__Data section__:
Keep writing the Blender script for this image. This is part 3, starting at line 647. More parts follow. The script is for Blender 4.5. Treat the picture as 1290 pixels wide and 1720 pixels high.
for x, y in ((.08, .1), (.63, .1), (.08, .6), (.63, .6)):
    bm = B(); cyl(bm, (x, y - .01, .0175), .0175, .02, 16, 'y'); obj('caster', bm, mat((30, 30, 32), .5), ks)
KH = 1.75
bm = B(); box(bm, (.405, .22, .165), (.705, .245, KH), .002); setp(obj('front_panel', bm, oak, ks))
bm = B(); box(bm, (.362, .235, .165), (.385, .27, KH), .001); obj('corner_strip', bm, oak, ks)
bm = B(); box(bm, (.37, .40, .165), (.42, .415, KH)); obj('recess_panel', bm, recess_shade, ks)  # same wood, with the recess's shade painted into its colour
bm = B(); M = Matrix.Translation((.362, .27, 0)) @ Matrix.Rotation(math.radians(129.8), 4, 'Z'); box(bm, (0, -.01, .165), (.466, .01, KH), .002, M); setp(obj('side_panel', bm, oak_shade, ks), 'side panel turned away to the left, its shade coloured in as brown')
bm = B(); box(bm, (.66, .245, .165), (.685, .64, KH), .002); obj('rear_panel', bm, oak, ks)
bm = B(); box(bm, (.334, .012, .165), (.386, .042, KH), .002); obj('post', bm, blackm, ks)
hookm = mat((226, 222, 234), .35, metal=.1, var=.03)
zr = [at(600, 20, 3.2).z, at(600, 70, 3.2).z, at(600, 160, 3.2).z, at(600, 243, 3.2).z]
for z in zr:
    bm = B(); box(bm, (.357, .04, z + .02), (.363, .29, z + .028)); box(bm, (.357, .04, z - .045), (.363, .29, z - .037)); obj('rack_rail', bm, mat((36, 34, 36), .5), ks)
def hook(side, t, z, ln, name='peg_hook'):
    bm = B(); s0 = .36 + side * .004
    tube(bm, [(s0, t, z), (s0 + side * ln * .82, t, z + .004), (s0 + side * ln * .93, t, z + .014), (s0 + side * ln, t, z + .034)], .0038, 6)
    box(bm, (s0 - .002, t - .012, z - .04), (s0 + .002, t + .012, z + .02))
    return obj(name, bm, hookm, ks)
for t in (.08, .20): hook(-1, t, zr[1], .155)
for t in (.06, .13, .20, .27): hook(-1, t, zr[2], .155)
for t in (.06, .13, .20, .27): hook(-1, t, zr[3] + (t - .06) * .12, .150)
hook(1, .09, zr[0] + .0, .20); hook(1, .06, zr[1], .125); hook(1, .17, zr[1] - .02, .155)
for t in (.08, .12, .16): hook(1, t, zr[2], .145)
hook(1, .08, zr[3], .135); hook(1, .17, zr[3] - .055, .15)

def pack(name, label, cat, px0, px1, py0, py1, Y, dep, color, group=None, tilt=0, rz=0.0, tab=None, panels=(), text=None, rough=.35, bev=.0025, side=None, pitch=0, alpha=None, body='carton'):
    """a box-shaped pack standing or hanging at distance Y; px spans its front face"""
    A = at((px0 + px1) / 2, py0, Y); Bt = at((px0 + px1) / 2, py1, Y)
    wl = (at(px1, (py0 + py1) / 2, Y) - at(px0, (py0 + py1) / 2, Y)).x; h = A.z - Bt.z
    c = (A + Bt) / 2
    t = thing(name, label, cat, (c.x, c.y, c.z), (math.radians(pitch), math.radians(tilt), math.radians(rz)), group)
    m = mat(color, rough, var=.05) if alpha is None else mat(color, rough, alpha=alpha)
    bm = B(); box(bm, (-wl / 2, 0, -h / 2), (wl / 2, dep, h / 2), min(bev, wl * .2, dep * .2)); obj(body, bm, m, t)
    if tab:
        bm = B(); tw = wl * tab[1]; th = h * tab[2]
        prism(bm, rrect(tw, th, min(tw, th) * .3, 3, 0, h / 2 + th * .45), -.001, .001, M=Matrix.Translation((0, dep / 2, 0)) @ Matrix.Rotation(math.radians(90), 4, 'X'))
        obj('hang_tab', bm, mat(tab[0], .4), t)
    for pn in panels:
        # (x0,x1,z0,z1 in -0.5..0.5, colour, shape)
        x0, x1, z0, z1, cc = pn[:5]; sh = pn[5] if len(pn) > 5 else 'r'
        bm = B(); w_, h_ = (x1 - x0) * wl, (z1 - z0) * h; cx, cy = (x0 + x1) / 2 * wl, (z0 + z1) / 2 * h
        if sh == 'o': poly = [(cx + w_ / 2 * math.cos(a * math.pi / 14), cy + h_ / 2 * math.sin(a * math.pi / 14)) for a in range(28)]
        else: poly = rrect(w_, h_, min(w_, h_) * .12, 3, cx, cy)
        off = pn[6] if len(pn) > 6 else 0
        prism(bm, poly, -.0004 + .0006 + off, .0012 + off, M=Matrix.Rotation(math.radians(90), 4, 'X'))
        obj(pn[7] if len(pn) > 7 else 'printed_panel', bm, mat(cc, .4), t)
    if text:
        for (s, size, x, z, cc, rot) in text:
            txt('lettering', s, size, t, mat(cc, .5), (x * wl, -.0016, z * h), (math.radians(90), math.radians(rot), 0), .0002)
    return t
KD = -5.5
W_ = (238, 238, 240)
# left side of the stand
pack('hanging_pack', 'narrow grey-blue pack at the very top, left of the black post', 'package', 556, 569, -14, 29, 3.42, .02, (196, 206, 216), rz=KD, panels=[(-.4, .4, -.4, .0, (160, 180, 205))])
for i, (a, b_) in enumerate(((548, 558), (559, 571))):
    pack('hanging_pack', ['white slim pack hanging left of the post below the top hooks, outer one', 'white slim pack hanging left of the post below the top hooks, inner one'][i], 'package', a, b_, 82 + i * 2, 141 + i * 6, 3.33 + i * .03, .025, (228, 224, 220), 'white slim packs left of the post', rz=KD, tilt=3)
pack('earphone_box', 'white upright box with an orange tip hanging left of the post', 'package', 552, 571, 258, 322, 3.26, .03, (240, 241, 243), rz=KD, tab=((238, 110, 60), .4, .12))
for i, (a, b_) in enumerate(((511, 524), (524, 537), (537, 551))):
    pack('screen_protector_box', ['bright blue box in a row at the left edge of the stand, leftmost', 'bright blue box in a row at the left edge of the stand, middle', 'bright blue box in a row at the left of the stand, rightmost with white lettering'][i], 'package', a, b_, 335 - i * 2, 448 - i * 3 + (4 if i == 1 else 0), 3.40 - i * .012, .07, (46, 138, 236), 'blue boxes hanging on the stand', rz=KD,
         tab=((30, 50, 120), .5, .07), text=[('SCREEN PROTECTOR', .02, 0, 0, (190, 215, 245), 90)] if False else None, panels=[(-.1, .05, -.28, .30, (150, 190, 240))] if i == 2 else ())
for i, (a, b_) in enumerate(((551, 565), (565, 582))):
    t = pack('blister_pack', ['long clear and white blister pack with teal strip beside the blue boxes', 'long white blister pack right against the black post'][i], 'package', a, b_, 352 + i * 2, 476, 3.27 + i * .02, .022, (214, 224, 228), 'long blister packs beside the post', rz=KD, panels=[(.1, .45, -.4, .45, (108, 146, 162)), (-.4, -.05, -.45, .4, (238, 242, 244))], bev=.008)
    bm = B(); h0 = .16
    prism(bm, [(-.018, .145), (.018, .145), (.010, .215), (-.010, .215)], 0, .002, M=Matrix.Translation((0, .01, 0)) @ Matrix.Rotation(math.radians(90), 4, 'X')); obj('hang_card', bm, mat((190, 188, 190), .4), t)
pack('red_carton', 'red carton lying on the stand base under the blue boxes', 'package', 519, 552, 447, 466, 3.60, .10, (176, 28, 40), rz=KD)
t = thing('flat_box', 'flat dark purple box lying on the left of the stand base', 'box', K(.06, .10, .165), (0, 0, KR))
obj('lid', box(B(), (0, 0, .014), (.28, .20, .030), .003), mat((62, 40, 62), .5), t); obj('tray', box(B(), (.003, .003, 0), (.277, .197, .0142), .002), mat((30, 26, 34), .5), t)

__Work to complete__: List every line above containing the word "setp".

__Written answer__:
bm = B(); box(bm, (.405, .22, .165), (.705, .245, KH), .002); setp(obj('front_panel', bm, oak, ks))
bm = B(); M = Matrix.Translation((.362, .27, 0)) @ Matrix.Rotation(math.radians(129.8), 4, 'Z'); box(bm, (0, -.01, .165), (.466, .01, KH), .002, M); setp(obj('side_panel', bm, oak_shade, ks), 'side panel turned away to the left, its shade coloured in as brown')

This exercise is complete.